Y por supuesto, esta decisión también ha molestado a los jueces británicos que han tumbado el despreciable decreto de Downing Street y han impedido que un vuelo chárter partiera de Londres rumbo a Kigali con el primer lote de “miserables” que no tienen derecho a vivir en la metrópoli. En una primera instancia un juzgado consideró legal esa medida, pero una corte de apelación revirtió el fallo y, por el momento, las deportaciones racistas y clasistas están suspendidas.
Pero como la flema británica tiene mucho recorrido genético e histórico, la élite de la sociedad londinense ha recurrido al Supremo con el deseo de que sus intenciones puedan ser llevadas a cabo e impedir que los aspirantes a asilados pisen suelo de la “pérfida Albión”, aunque todos los indicios apuntan a que el alto tribunal no va a cambiar la sentencia de la corte de apelación.

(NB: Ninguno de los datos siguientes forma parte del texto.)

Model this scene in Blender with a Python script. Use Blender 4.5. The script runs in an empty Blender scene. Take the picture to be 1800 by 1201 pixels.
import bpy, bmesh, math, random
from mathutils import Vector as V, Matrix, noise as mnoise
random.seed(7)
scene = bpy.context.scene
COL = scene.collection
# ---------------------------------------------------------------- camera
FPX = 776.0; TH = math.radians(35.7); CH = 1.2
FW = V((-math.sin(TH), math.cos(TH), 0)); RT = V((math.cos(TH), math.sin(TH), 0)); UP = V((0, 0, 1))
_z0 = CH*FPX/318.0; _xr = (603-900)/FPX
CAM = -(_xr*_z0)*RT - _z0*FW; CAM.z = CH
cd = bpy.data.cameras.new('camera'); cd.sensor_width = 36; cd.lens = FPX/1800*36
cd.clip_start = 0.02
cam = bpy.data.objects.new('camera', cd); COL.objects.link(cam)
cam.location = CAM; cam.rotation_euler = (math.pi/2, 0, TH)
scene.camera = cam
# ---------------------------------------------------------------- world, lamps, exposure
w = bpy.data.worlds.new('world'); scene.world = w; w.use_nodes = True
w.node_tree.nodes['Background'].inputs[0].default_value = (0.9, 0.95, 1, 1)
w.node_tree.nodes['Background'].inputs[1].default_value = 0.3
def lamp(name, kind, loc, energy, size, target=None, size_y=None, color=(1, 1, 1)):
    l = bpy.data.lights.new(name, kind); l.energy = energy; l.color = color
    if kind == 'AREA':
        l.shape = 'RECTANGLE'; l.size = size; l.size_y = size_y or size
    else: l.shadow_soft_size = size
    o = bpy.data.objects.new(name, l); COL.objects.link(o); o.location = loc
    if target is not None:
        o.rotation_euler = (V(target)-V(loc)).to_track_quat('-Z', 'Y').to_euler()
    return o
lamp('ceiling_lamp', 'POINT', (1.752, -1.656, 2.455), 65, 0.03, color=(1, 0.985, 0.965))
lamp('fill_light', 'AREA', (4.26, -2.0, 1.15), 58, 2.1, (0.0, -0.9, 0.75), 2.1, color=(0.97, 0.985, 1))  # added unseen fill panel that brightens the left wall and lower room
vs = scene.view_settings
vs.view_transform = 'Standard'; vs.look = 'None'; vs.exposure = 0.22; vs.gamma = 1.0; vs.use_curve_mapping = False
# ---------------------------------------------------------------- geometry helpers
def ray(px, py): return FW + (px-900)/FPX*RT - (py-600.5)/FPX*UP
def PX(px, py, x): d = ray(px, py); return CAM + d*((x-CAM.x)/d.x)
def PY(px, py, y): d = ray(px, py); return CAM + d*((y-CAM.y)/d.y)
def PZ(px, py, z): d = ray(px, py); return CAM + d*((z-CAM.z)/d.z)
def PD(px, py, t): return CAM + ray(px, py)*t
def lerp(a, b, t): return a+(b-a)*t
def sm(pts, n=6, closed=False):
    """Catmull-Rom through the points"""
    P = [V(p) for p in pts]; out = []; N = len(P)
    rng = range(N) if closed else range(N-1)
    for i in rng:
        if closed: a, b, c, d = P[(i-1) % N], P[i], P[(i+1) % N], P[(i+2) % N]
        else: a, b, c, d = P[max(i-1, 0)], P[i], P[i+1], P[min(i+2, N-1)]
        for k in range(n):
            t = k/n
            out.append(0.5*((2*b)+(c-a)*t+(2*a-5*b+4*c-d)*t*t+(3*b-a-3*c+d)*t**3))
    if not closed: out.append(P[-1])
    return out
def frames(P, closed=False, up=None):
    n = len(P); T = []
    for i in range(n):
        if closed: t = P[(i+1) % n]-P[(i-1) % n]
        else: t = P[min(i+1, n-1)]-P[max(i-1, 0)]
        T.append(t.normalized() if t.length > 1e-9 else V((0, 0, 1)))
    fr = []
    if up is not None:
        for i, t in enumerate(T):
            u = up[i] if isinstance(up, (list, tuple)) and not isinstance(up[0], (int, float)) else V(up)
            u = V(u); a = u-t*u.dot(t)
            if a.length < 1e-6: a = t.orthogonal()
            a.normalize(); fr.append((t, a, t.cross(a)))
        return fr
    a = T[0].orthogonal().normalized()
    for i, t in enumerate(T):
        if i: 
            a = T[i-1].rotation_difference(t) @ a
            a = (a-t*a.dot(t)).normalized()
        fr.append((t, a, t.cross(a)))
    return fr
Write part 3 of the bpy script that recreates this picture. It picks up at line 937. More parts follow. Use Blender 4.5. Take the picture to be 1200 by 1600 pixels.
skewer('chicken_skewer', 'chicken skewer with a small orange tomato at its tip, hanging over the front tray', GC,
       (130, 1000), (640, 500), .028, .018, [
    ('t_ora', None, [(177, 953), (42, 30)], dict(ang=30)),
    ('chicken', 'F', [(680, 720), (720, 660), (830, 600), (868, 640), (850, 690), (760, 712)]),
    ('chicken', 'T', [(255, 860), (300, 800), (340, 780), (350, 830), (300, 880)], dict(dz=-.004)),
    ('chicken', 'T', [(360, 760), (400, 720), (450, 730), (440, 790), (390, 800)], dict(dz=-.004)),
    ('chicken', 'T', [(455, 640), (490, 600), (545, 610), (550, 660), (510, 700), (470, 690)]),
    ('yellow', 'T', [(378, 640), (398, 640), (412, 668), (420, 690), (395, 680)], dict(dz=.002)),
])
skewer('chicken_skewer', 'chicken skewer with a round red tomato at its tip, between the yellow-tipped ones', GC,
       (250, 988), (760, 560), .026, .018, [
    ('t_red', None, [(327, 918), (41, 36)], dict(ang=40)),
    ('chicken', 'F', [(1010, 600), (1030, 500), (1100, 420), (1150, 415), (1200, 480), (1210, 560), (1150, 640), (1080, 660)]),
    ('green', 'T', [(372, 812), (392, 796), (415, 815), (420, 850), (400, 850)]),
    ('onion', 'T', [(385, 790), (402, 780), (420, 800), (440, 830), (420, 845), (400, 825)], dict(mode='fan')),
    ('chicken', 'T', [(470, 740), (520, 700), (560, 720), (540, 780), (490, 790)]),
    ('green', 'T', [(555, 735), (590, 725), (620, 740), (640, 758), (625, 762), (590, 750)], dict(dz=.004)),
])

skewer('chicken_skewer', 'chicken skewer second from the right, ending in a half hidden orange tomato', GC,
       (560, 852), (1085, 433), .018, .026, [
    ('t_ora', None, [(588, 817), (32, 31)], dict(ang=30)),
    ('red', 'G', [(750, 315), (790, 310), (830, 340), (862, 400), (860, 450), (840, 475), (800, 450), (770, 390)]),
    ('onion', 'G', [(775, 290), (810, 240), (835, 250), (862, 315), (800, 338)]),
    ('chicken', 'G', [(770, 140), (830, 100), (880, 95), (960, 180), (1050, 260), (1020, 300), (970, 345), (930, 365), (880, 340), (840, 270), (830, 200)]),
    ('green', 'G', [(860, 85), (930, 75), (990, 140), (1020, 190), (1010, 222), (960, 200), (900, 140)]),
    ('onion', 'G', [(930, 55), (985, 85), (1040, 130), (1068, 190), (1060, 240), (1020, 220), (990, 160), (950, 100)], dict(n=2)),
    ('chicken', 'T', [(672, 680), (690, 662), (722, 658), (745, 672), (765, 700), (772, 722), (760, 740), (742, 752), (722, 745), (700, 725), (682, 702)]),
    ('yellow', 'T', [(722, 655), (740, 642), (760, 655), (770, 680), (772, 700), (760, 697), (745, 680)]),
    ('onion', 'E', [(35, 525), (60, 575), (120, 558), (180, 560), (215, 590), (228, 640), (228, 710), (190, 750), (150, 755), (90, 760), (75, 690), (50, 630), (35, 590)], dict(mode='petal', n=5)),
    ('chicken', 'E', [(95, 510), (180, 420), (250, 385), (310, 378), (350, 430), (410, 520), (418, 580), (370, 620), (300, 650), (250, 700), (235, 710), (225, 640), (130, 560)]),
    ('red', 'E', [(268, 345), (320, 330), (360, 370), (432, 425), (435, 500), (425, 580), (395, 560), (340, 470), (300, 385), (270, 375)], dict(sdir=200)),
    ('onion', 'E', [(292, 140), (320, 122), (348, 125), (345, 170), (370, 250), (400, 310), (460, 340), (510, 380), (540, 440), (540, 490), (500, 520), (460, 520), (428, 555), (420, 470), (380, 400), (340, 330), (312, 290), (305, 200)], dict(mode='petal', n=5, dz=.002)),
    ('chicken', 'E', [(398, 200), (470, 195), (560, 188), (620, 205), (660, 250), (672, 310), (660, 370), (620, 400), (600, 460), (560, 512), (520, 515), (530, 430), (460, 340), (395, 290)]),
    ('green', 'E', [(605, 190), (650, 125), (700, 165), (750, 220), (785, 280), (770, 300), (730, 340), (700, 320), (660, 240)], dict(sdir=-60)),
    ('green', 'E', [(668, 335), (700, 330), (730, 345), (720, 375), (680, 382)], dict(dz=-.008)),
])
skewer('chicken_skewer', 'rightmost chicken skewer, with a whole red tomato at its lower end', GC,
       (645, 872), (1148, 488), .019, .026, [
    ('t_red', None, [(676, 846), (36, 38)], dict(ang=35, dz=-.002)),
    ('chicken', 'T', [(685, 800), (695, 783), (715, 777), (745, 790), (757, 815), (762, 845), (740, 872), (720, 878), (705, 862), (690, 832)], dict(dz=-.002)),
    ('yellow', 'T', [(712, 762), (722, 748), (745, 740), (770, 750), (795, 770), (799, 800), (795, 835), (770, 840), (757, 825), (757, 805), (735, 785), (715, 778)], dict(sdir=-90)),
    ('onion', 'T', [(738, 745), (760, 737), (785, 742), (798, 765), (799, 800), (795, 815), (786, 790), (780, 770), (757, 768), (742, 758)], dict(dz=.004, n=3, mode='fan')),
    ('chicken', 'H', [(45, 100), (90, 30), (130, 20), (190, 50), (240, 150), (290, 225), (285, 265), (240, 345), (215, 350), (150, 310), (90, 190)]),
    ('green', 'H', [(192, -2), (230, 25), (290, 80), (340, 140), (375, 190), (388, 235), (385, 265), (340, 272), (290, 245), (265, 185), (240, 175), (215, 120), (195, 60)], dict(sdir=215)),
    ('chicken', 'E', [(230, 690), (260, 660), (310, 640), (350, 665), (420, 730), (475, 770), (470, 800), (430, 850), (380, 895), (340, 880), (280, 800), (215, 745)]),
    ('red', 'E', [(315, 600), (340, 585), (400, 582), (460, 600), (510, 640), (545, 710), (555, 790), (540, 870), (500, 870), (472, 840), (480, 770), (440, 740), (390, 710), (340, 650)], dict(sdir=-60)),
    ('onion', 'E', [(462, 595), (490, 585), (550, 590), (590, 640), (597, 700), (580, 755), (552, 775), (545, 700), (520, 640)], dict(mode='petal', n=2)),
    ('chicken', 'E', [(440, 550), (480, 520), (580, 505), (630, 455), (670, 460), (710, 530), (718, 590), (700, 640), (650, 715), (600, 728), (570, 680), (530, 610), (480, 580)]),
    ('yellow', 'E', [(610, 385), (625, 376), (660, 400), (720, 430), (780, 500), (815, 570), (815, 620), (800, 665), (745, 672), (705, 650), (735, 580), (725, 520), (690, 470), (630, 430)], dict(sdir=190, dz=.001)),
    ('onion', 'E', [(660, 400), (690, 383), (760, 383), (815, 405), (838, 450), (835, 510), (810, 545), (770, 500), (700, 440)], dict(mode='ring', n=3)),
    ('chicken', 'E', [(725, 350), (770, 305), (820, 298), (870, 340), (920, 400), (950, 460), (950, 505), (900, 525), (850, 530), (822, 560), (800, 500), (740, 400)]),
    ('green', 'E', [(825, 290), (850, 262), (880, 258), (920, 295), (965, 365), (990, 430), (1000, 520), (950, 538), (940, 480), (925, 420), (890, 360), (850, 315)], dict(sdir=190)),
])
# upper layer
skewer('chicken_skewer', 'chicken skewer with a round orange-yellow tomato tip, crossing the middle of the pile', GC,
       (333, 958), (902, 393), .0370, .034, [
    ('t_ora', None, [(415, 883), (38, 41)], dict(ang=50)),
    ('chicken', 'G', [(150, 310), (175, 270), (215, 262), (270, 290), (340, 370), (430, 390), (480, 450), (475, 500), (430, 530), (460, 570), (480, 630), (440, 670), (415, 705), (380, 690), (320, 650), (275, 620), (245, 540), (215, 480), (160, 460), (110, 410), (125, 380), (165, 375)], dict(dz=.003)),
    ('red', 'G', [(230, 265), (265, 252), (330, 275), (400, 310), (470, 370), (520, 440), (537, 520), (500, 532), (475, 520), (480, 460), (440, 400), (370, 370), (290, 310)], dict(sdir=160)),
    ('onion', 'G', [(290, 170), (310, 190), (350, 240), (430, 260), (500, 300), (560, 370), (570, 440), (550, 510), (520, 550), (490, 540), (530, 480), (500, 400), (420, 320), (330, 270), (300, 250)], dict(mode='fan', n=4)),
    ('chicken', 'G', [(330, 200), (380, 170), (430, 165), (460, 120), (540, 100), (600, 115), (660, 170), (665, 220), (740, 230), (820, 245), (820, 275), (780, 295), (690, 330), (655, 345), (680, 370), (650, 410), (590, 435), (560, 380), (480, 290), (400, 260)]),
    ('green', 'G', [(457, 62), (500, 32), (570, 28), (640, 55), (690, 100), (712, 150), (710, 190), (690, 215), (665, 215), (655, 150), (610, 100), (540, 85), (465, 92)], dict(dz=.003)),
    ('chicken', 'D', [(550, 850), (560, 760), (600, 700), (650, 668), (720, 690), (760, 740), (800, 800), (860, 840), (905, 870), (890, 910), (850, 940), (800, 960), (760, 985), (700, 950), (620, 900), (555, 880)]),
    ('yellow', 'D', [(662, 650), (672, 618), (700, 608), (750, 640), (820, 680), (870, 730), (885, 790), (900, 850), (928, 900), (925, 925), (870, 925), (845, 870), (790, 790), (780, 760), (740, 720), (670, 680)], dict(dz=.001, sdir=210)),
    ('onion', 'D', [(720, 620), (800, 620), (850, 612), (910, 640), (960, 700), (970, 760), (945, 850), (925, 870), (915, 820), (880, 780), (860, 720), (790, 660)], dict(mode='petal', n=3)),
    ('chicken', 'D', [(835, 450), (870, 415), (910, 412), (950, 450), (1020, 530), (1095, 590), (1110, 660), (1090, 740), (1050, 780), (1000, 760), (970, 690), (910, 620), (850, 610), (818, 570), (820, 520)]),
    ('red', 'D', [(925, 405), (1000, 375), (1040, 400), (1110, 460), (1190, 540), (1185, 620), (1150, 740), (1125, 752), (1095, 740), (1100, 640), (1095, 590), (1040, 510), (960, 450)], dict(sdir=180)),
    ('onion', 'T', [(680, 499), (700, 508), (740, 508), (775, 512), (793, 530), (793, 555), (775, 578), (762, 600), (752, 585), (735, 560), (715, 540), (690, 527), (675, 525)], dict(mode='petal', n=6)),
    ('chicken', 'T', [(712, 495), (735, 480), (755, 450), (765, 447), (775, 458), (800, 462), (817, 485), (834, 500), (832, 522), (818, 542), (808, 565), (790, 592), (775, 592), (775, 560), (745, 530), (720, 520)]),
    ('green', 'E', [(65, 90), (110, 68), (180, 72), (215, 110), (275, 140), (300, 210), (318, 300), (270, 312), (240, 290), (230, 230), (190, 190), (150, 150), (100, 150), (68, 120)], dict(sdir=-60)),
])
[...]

La hipocresía con la que se rigen las naciones ricas en relación con las antiguas colonias es curiosa e infame. No sólo expolian los recursos naturales e inoculan un sentimiento de desarraigo absoluto en los habitantes de esos territorios, sino que cuando estos buscan una salida a su situación y tratan de vivir dignamente en la urbe, les arrojan un jarro de agua fría y les devuelven a su lugar de origen, más pobres y más explotados. La miseria no está en los que menos tienen, sino en los que actúan con mayor mezquindad.